Do light guns work with this?
No, because lightguns require the electron gun in a CRT. Its how the gun knows where you are pointing it
The light gun doesn’t need a CRT per-se, but rather the lack of input latency. Games usually flash the targets one per frame, and then it knows based on light level if you were pointing at the target and which one. If it sees light on the third frame then the target must be the third one it flashed. That requires the console to be able to read the light level basically immediately after the console’s done scanning out the image but before the phorphor fades out, so the timing is very tight.

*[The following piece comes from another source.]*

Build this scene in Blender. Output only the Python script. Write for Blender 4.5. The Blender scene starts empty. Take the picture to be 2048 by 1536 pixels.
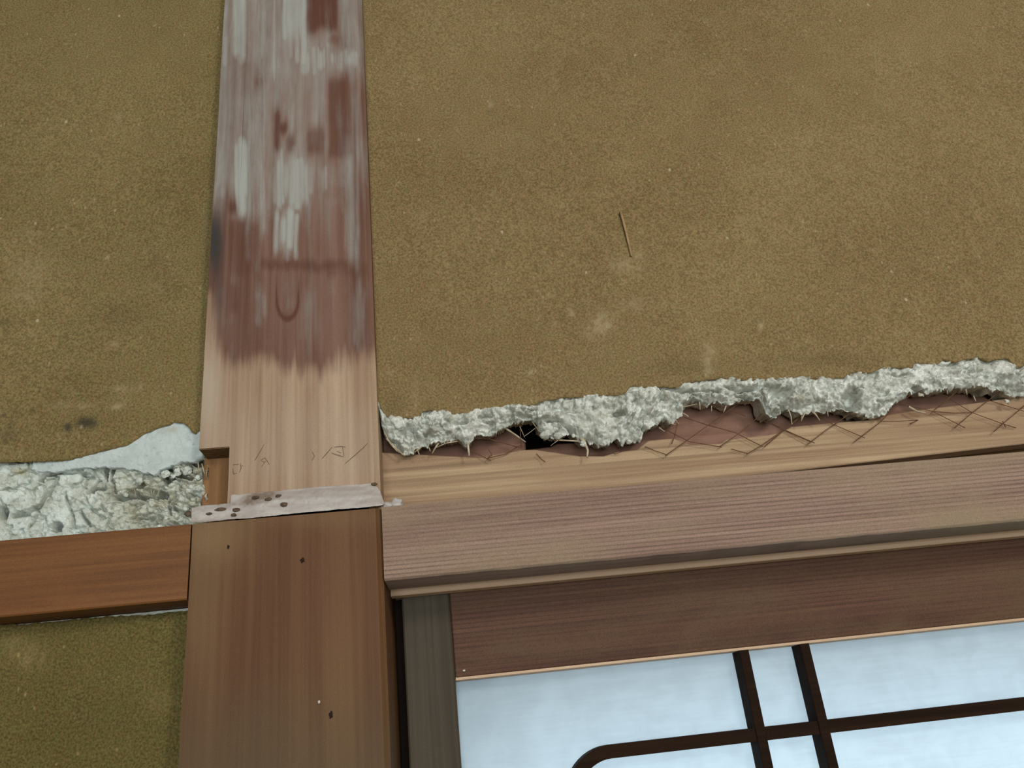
import bpy, bmesh, math, random
import numpy as np
from mathutils import Matrix, Vector

# ------------------------------------------------------------------ camera
FPX = 1600.0
PITCH, YAW, ROLL = math.radians(23.6), math.radians(5.46), math.radians(-6.42)
CAM = np.array([0.09659, -0.46324, 1.67068])
_f = np.array([math.sin(YAW)*math.cos(PITCH), math.cos(YAW)*math.cos(PITCH), math.sin(PITCH)])
_r = np.array([math.cos(YAW), -math.sin(YAW), 0.0])
_u = np.cross(_r, _f)
_R = _r*math.cos(ROLL) + _u*math.sin(ROLL)
_U = -_r*math.sin(ROLL) + _u*math.cos(ROLL)
scene = bpy.context.scene
cam_data = bpy.data.cameras.new('camera')
cam_data.sensor_width = 36.0
cam_data.lens = FPX*36.0/2048.0
cam_data.clip_start = 0.01
cam = bpy.data.objects.new('camera', cam_data)
scene.collection.objects.link(cam)
m = Matrix.Identity(4)
for i in range(3):
    m[i][0], m[i][1], m[i][2], m[i][3] = _R[i], _U[i], -_f[i], CAM[i]
cam.matrix_world = m
scene.camera = cam

# ------------------------------------------------------------------ light
world = bpy.data.worlds.new('daylight')
scene.world = world
world.use_nodes = True
bg = world.node_tree.nodes['Background']
bg.inputs[0].default_value = (0.80, 0.93, 1.0, 1)
bg.inputs[1].default_value = 2.25

def area(name, loc, target, sx, sy, power, col):
    d = bpy.data.lights.new(name, 'AREA'); d.shape = 'RECTANGLE'
    d.size, d.size_y, d.energy, d.color = sx, sy, power, col
    o = bpy.data.objects.new(name, d); scene.collection.objects.link(o)
    o.location = loc
    o.rotation_euler = (Vector(target)-Vector(loc)).to_track_quat('-Z', 'Y').to_euler()
    return o
# unseen fill lights added: a panel at the back opening, a point up high
area('opening_fill', (0.05, -3.36, 1.45), (0.05, 0, 1.45), 1.5, 1.5, 50, (0.90, 0.99, 1.0))
lamp = bpy.data.lights.new('high_fill', 'POINT')
lamp.energy, lamp.shadow_soft_size, lamp.color = 25, 0.13, (0.96, 1.0, 0.98)
lamp_o = bpy.data.objects.new('high_fill', lamp)
scene.collection.objects.link(lamp_o); lamp_o.location = (0.72, -1.25, 2.16)

vs = scene.view_settings
vs.view_transform = 'Standard'; vs.look = 'None'; vs.gamma = 1.0; vs.use_curve_mapping = False
vs.exposure = 0.0

# ------------------------------------------------------------------ maths helpers
def P(px, py, Y):
    """photo pixel -> (x, z) on the vertical plane y = Y"""
    d = _R*(px-1024)/FPX - _U*(py-768)/FPX + _f
    t = (Y-CAM[1])/d[1]
    p = CAM + d*t
    return p[0], p[2]

def PJ(x, y, z):
    """world -> photo pixel, arrays"""
    vx, vy, vz = x-CAM[0], y-CAM[1], z-CAM[2]
    w = vx*_f[0]+vy*_f[1]+vz*_f[2]
    return (1024+FPX*(vx*_R[0]+vy*_R[1]+vz*_R[2])/w, 768-FPX*(vx*_U[0]+vy*_U[1]+vz*_U[2])/w)

def hsh(ix, iy, s):
    n = (ix.astype(np.int64)*374761393 + iy.astype(np.int64)*668265263 + s*974634777) & 0xffffffff
    n = ((n ^ (n >> 13))*1274126177) & 0xffffffff
    n = ((n ^ (n >> 16))*2246822519) & 0xffffffff
    return ((n ^ (n >> 15)) & 0xffffff)/float(0xffffff)

def vnoise(x, y, s=0):
    x = np.asarray(x, float); y = np.asarray(y, float)
    ix, iy = np.floor(x), np.floor(y); fx, fy = x-ix, y-iy
    fx, fy = fx*fx*(3-2*fx), fy*fy*(3-2*fy)
    a, b = hsh(ix, iy, s), hsh(ix+1, iy, s)
    c, d = hsh(ix, iy+1, s), hsh(ix+1, iy+1, s)
    return (a*(1-fx)+b*fx)*(1-fy) + (c*(1-fx)+d*fx)*fy

def fbm(x, y, o=4, s=0, g=0.5):
    t, a, n = 0, 1.0, 0
    for k in range(o):
        t = t + a*vnoise(np.asarray(x)*2**k, np.asarray(y)*2**k, s+k*17); n += a; a *= g
    return t/n - 0.5

def worley(x, y, s=0):
    """F1, F2 and the id of the nearest cell"""
    x = np.asarray(x, float); y = np.asarray(y, float)
    ix, iy = np.floor(x), np.floor(y)
    f1 = np.full(x.shape, 9.0); f2 = np.full(x.shape, 9.0); cid = np.zeros(x.shape)
    for dx in (-1, 0, 1):
        for dy in (-1, 0, 1):
            cx, cy = ix+dx, iy+dy
            d = np.hypot(cx+hsh(cx, cy, s)-x, cy+hsh(cx, cy, s+5)-y)
            near = d < f1
            f2 = np.where(near, f1, np.minimum(f2, d))
            cid = np.where(near, hsh(cx, cy, s+9), cid)
            f1 = np.where(near, d, f1)
    return f1, f2, cid

def seg_dist(px, py, pts):
    d = np.full(np.shape(px), 1e9)
    for (ax, ay), (bx, by) in zip(pts[:-1], pts[1:]):
        vx, vy = bx-ax, by-ay
        t = np.clip(((px-ax)*vx+(py-ay)*vy)/(vx*vx+vy*vy+1e-9), 0, 1)
        d = np.minimum(d, np.hypot(px-ax-t*vx, py-ay-t*vy))
    return d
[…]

If we made OLEDs with direct scanout/zero latency, the guns would work just fine. But because of scalers and filters there’s usually at least one frame of latency which means at best you’re one target off, or it thinks you’re cheating and registers a miss (games usually do a full frame of black first to see if the gun’s pointed at a light source, which if you have a frame of latency on the screen it’ll register the last frame which will be bright and thus register a cheat/miss).
Add just a frame of latency to a CRT and it’ll stop working there too. Later progressive scan CRTs that buffer two frames to deinterlace the signal also don’t work with the light guns.

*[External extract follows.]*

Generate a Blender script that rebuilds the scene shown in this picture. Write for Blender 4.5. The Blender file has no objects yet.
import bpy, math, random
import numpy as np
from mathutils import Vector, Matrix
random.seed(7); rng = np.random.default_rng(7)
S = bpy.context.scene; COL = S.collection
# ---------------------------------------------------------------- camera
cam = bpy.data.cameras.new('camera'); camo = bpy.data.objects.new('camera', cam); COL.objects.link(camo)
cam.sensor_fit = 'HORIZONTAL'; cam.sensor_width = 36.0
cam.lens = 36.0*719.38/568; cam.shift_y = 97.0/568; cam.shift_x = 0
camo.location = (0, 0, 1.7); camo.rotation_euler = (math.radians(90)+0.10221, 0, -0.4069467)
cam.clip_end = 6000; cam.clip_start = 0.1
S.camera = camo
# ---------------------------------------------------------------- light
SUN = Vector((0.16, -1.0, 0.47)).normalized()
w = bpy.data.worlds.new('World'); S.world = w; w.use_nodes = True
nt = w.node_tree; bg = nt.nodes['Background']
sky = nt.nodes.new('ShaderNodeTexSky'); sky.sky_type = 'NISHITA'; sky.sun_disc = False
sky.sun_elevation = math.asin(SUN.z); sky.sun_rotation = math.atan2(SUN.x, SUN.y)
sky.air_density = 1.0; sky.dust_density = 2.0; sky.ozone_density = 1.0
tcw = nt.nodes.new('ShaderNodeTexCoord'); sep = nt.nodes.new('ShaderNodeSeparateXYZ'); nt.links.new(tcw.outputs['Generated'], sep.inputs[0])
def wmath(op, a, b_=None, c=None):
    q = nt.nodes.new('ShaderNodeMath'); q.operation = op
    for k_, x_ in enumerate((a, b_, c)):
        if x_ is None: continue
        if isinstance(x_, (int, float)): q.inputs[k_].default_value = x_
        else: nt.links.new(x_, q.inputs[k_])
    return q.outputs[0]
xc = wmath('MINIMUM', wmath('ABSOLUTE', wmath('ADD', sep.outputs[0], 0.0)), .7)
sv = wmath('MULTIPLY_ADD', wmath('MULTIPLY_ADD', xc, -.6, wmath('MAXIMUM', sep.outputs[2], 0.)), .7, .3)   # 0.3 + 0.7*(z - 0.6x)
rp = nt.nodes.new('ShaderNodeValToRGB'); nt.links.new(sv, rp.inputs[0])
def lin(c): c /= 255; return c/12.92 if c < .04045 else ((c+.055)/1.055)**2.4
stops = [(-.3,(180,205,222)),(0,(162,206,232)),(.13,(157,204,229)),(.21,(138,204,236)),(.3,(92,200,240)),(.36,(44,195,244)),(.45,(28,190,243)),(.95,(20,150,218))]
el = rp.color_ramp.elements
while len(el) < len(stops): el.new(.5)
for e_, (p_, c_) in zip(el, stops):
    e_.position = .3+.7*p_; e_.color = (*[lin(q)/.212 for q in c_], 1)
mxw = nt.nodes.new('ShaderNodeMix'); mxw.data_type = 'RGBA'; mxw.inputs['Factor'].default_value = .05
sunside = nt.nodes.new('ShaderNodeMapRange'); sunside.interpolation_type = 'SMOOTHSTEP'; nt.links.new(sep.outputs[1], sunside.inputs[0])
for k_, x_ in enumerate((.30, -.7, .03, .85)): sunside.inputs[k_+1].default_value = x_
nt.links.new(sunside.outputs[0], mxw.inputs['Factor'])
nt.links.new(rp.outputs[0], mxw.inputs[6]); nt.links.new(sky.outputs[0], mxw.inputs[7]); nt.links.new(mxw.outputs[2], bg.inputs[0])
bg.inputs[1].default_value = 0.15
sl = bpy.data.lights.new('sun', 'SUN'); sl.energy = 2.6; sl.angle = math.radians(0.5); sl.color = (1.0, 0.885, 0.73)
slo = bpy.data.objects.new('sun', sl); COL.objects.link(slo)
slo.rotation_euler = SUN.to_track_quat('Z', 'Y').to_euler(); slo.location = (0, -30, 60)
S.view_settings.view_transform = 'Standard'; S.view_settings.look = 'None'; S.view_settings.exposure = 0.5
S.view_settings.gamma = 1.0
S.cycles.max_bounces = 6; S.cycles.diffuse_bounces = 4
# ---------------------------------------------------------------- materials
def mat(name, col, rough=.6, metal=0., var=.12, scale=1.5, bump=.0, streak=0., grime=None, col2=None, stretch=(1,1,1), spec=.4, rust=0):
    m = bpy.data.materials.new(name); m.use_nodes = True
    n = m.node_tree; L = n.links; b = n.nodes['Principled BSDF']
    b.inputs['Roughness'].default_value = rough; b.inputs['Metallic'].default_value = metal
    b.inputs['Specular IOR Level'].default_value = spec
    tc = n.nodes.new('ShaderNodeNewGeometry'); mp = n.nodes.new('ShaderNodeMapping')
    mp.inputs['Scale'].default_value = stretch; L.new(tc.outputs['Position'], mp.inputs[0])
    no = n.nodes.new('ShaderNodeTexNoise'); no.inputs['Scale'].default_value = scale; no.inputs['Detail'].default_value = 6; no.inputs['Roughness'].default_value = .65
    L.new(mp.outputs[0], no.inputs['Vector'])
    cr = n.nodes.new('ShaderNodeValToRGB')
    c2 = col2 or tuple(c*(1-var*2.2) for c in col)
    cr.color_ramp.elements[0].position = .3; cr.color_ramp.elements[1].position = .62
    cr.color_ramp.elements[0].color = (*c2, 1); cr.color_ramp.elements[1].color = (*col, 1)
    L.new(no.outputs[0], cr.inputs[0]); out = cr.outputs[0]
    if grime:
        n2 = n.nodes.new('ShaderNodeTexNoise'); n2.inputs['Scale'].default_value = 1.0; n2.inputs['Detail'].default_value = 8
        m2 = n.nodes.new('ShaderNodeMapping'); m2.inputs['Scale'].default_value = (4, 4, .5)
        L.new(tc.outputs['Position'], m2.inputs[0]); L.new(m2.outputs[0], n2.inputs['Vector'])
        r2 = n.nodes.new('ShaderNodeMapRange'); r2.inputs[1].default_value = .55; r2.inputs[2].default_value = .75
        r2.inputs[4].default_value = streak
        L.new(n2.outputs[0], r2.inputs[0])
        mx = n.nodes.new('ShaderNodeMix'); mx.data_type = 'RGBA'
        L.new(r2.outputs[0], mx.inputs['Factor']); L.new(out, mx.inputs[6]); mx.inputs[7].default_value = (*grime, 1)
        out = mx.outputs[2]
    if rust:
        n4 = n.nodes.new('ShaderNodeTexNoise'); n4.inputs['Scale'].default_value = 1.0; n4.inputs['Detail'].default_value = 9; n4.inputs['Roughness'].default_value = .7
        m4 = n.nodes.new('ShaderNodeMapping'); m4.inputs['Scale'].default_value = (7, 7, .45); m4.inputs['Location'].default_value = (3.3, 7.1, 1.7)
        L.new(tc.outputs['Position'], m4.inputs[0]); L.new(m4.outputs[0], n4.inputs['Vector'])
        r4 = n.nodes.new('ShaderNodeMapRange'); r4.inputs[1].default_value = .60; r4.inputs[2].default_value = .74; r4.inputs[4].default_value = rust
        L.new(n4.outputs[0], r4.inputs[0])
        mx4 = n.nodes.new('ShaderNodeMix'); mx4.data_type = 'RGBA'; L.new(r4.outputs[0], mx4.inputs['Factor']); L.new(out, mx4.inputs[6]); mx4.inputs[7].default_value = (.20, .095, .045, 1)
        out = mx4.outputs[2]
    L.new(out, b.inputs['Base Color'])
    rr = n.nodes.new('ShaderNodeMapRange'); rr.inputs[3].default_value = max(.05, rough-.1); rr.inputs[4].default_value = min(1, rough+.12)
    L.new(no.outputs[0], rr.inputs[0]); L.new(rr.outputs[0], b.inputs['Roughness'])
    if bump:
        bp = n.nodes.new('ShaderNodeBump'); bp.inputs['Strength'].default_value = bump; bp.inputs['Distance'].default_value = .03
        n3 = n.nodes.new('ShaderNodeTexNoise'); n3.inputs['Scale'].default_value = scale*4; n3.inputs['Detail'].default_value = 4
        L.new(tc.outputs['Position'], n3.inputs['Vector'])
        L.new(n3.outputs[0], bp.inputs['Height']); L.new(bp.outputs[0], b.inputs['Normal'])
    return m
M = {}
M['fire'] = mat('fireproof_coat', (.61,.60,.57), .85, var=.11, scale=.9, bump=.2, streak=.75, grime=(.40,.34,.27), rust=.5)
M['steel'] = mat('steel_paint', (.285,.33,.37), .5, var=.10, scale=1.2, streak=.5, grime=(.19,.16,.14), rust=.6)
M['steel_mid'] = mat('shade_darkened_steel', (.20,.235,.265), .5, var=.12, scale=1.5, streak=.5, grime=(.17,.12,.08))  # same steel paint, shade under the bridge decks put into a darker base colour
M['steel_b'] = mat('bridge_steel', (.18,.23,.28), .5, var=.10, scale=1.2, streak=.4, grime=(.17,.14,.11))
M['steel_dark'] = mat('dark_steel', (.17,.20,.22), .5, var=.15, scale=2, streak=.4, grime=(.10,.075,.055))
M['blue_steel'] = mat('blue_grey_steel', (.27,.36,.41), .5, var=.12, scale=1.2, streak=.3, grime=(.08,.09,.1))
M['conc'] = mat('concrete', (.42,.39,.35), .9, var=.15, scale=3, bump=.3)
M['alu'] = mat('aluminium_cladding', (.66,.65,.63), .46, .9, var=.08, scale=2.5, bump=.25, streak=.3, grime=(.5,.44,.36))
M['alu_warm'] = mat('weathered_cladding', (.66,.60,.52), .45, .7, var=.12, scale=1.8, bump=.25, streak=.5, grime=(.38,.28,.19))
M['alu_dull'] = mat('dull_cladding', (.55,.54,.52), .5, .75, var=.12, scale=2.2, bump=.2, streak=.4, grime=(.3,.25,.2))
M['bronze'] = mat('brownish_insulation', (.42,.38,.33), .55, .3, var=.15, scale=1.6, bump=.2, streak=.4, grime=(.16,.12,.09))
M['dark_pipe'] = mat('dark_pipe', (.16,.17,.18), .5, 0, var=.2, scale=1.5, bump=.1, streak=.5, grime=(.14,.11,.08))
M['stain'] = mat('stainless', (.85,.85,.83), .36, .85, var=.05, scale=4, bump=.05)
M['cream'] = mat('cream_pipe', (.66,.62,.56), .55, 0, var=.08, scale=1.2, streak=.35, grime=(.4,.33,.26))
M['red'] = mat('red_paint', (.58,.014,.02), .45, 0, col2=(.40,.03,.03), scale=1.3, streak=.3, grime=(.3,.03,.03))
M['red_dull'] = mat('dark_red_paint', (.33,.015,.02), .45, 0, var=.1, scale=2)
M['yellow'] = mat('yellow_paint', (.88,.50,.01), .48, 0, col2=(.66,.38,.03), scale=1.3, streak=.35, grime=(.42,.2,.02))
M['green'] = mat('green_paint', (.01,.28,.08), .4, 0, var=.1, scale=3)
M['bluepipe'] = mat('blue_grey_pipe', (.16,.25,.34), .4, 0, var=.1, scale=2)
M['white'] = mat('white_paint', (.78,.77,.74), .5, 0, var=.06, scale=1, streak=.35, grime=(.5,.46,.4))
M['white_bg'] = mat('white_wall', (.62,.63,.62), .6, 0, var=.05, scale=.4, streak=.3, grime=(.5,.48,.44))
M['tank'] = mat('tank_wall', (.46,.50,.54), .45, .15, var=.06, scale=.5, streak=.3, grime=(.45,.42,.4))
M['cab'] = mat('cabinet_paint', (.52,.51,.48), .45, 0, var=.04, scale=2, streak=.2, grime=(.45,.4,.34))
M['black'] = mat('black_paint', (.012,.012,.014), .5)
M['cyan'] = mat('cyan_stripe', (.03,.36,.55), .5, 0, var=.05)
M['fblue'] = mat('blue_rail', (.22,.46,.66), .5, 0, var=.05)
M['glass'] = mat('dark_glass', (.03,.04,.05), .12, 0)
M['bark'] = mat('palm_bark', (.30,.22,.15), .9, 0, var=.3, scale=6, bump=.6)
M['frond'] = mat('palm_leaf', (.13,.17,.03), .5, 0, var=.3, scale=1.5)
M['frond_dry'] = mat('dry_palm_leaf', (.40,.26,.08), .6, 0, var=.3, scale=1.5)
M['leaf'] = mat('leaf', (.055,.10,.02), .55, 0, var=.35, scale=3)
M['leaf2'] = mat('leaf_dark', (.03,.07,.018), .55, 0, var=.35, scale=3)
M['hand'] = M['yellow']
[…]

Here it is in action: https://youtu.be/V6XnSvB34y8
This is correct. It has nothing to do with the underlying screen tech (it does NOT require an electron gun), but on the refresh timing.
If your emulator can tune the gun read to the screen lag, you theoretically could interrupt emulation during the blackout frames to give the gunna chance to see them, although this would almost certainly reveal the effect to the player.
You can actually do it in hardware. There’s ROM hacks for the NES that let you use the light gun on LCD monitors.
Oh sick I didn’t even think about romhacks, that’s probably a much easier/better way to do it!